Leopold String Trio – 8

Piano Quartet in A minor
Scherzo for string trio
String Trio, Op.45
Piano Quartet No.2 in A, Op.26

Leopold String Trio [Isabelle van Keulen (violin), Lawrence Power (viola) & Kate Gould (cello)]

Marc-André Hamelin (piano)

Reviewed by: Kevin Rogers

Reviewed: 10 March, 2007
Venue: Wigmore Hall, London

The Leopold String Trio was joined for the second consecutive evening at Wigmore Hall by Marc-André Hamelin, a pianist who has made a particular reputation for recording works (usually for Hyperion) that are not often heard in the concert hall and who is also a composer.

Mahler wrote the single-movement Piano Quartet at the age of 16. The piece is a youthful expression as it is difficult to find any great emotional depth here. However, what was apparent is the way in which each member of the quartet can be heard with absolute clarity. This was a young-at-heart performance that left one wishing that Mahler had written more chamber music.

The memory of the Mahler was all but obliterated by Hanns Eisler’s Scherzo, which was written in 1920, when Eisler was a student of Schoenberg. The musicians clearly enjoyed playing this piece, and, whatever the ‘joke’ at the end is about, it did raise a laugh from many.

Schoenberg’s String Trio was composed as a direct response to his ‘death’ and being brought back to life by an injection of adrenaline into his heart, which got it beating! It opens with what can only be described as a jumble of ideas that, in one way or another, come together eventually. The ‘First Episode’, which follows ‘Part 1’, was more fertile ground for the musicians, especially Isabelle van Keulen (the new member of the Leopold Trio in place of Marianne Thorsen), whose glissandos were superb, and the innate style to the playing, especially in the more challenging ‘Part 2’ and ‘Second Episode’, was gratifying.

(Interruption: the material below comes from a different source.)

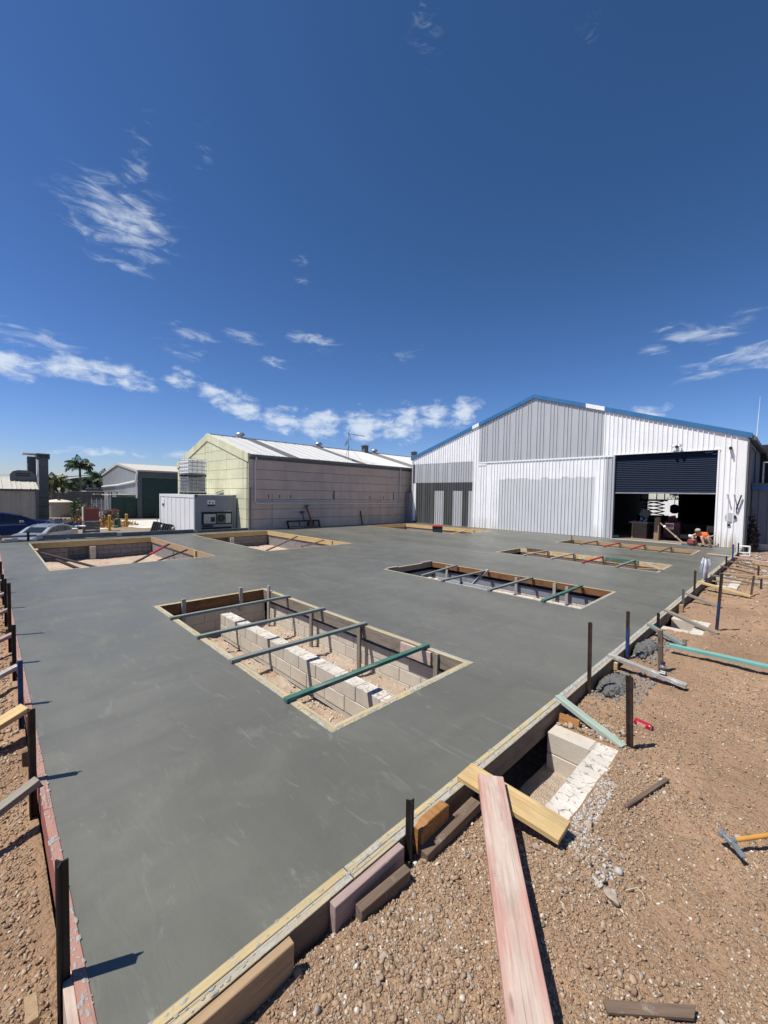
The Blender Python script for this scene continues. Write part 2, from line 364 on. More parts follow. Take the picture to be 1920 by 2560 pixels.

The influence of Brahms on Mahler was discernible when both were heard here in close proximity, especially since the Brahms immediately revived fond memories of Mahler’s piece. Brahms’s large-scale A major Quartet got off to a blinding start with only a second’s pause from tuning up. Some of the quiet passages from the piano seem to anticipate the finale of Saint-Saëns’s Third Symphony (which was composed more than 20 years after Brahms’s work).

The whole performance was characterised by loving and enthusiastic playing, and the Poco adagio second movement had some superb dialogue between viola and cello. Such wonderful Romantic playing was marred right at the end when one of the loudest coughs I have heard echoed through the hall – to the obvious displeasure of Lawrence Power. Furious playing, contrasted with serene passages, was delivered in the scherzo and the finale had such thrust that there was a whiplash effect when the music hauled itself back before a complete loss of control – an astonishing effect. The turbulent ‘animato’ coda was dashed off with finesse and confidence.